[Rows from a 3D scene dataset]
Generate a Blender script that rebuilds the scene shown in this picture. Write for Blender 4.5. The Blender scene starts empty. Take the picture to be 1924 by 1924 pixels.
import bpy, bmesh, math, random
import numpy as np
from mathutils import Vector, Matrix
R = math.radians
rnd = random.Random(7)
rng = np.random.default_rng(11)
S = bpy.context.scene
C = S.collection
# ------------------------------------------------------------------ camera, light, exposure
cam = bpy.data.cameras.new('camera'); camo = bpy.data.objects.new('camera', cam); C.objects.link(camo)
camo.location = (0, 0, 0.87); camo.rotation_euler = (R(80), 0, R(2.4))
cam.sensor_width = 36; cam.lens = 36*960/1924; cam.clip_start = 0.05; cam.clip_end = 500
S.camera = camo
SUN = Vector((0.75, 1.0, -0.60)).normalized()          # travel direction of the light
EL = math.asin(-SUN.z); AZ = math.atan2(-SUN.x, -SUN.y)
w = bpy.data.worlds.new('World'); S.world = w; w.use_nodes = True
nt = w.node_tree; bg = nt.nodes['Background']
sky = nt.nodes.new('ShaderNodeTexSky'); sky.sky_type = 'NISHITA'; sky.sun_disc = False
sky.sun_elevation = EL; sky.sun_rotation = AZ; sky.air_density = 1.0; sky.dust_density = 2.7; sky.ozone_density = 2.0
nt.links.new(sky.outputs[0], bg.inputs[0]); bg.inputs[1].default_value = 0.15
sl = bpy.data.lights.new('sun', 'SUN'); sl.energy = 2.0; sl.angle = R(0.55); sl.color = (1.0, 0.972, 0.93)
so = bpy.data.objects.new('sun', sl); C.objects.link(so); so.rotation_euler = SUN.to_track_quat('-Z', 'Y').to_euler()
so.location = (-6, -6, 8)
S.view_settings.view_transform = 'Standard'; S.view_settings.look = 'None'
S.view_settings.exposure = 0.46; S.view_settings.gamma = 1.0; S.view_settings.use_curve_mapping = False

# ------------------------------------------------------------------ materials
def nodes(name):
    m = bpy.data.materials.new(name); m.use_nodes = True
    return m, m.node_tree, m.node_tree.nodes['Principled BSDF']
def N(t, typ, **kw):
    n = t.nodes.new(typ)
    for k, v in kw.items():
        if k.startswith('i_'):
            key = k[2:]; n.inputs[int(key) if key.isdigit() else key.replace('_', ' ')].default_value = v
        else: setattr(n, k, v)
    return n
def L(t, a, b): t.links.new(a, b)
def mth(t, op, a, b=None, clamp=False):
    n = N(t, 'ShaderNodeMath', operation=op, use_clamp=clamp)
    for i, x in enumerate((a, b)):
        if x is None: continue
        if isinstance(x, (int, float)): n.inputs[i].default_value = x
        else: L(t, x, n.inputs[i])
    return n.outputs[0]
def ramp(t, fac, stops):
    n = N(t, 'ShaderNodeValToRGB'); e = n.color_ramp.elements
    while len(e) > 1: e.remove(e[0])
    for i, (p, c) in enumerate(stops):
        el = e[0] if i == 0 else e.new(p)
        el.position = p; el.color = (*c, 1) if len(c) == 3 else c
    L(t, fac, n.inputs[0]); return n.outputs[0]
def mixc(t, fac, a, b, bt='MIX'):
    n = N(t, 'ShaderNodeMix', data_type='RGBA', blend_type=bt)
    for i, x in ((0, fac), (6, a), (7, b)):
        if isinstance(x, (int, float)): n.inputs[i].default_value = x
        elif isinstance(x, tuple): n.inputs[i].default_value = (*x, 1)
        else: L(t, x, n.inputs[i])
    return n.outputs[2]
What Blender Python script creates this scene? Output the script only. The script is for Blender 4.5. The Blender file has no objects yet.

:: Exercise task ::
Restate word for word only the lines running from the beginning of the data to the line holding "S.view_settings.exposure = 0.46;", both included.

:: Result of this exercise ::
Generate a Blender script that rebuilds the scene shown in this picture. Write for Blender 4.5. The Blender scene starts empty. Take the picture to be 1924 by 1924 pixels.
import bpy, bmesh, math, random
import numpy as np
from mathutils import Vector, Matrix
R = math.radians
rnd = random.Random(7)
rng = np.random.default_rng(11)
S = bpy.context.scene
C = S.collection
# ------------------------------------------------------------------ camera, light, exposure
cam = bpy.data.cameras.new('camera'); camo = bpy.data.objects.new('camera', cam); C.objects.link(camo)
camo.location = (0, 0, 0.87); camo.rotation_euler = (R(80), 0, R(2.4))
cam.sensor_width = 36; cam.lens = 36*960/1924; cam.clip_start = 0.05; cam.clip_end = 500
S.camera = camo
SUN = Vector((0.75, 1.0, -0.60)).normalized()          # travel direction of the light
EL = math.asin(-SUN.z); AZ = math.atan2(-SUN.x, -SUN.y)
w = bpy.data.worlds.new('World'); S.world = w; w.use_nodes = True
nt = w.node_tree; bg = nt.nodes['Background']
sky = nt.nodes.new('ShaderNodeTexSky'); sky.sky_type = 'NISHITA'; sky.sun_disc = False
sky.sun_elevation = EL; sky.sun_rotation = AZ; sky.air_density = 1.0; sky.dust_density = 2.7; sky.ozone_density = 2.0
nt.links.new(sky.outputs[0], bg.inputs[0]); bg.inputs[1].default_value = 0.15
sl = bpy.data.lights.new('sun', 'SUN'); sl.energy = 2.0; sl.angle = R(0.55); sl.color = (1.0, 0.972, 0.93)
so = bpy.data.objects.new('sun', sl); C.objects.link(so); so.rotation_euler = SUN.to_track_quat('-Z', 'Y').to_euler()
so.location = (-6, -6, 8)
S.view_settings.view_transform = 'Standard'; S.view_settings.look = 'None'
S.view_settings.exposure = 0.46; S.view_settings.gamma = 1.0; S.view_settings.use_curve_mapping = False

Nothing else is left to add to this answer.